By Anthony O. Miller
The General Manager, Petros Vrahimis, of the Cyprus Forest Industries yesterday guaranteed the financial security of any workers made redundant by a plan to close two of its mills.
“Nobody will be left in the street,” he said.
To cushion the layoffs, the CFI, in which the government is the majority shareholder, plans to pay each of the possible 50 workers large sums from its provident fund. While Vrahimis declined to state exact amounts, his figures show each will average well over £50,000 from the provident fund from profits made on the stock exchange last year.
The CFI also plans to pay each laid-off worker an extra sum, based on years of service and salaries, he said. And the Ministry of Labour’s redundancy fund will give most of them a one-off payment of “between £15,000 and £19, 000,” he added.
Each laid-off worker could average a final pay packet ranging from well over £65,000 to as much as £100,000, according to Vrahimis’ estimates.
“I was very worried what would happen to these people. They have spent most of their lives here. The majority who are going to lose their jobs have 15 to 25 years here,” he said.
The board plans to meet on September 12 to rule on the layoffs and “as a gesture of good will” is inviting employee unions Sek and Peo to discuss them before it meets.
“There is no ill will from the company, no intent to cheat anybody. We want to make the break the most amicable way.” But the two mills, which employ 50 workers, are simply losing several hundred thousand pounds a year.
“The problem is a lack of timber from Cyprus forests. There are plenty of trees … but they are not for cutting to supply lumber mills under Forestry Department conservation policies,” he said.
Those policies cut the CFI’s annual state timber quota from 34,000 tonnes in the 1980s to 12,000 tonnes last year and 8,000 tonnes this year – too little to keep the chipboard plant and sawmill running full tilt, he said.
Additionally, both plants are already money losers because they are 25 years old, outdated, and their capacity is very low. This makes it unwise to modernise them, he said.

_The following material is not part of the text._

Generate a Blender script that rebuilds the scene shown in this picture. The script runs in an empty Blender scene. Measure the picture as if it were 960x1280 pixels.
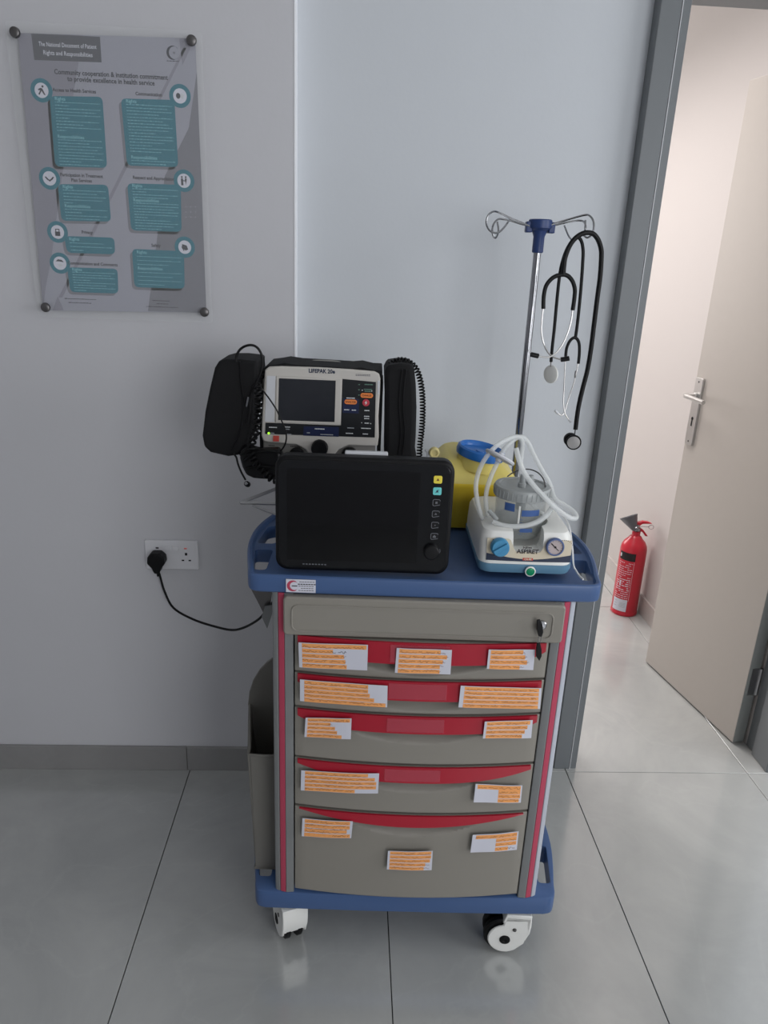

Total turnover in 1999 was roughly £10 million, with £500,000 profit. That would have been higher, except that they have been “totalling losses” on the plants facing closure, he said.
“The cost of producing (chipboard) has been much higher than the cost of imported chipboard. So if we close the two plants and import 100 per cent of the chipboard, we’re going to realise a greater net profit,” Vrahimis said.
Vrahimis said he tried unsuccessfully to get around the Forestry Department’s dwindling annual quotas by buying Russian timber.
“We also tried to raise a type of bamboo (for chipboard) … but there was a problem with water. This type of cane needs a lot of water” and Cyprus is in its fifth year of drought.
“I thought sewage water would have been available, but it was not … and we needed about 3 million tons (3 billion litres) of water per year” to raise the bamboo, he said. “So we were not able to solve the raw material problem, ” he said.
“But you have to be a realist,” he said. “We invested quite a lot of money” to modernise the CFI’s profitable plants. “As a result, we created additional jobs … (and) were able to reduce the layoffs” to 50 from 70 proposed last year.
After the layoffs, “the company will be left lean to compete in the market, ” he said, since except for the two loss-making plants, “financially we are very sound very strong.”
“But if we don’t take this step now,” he said, “the future of the other 150 employees will be at stake. So in this way you are protecting the rest of the employees and the company.”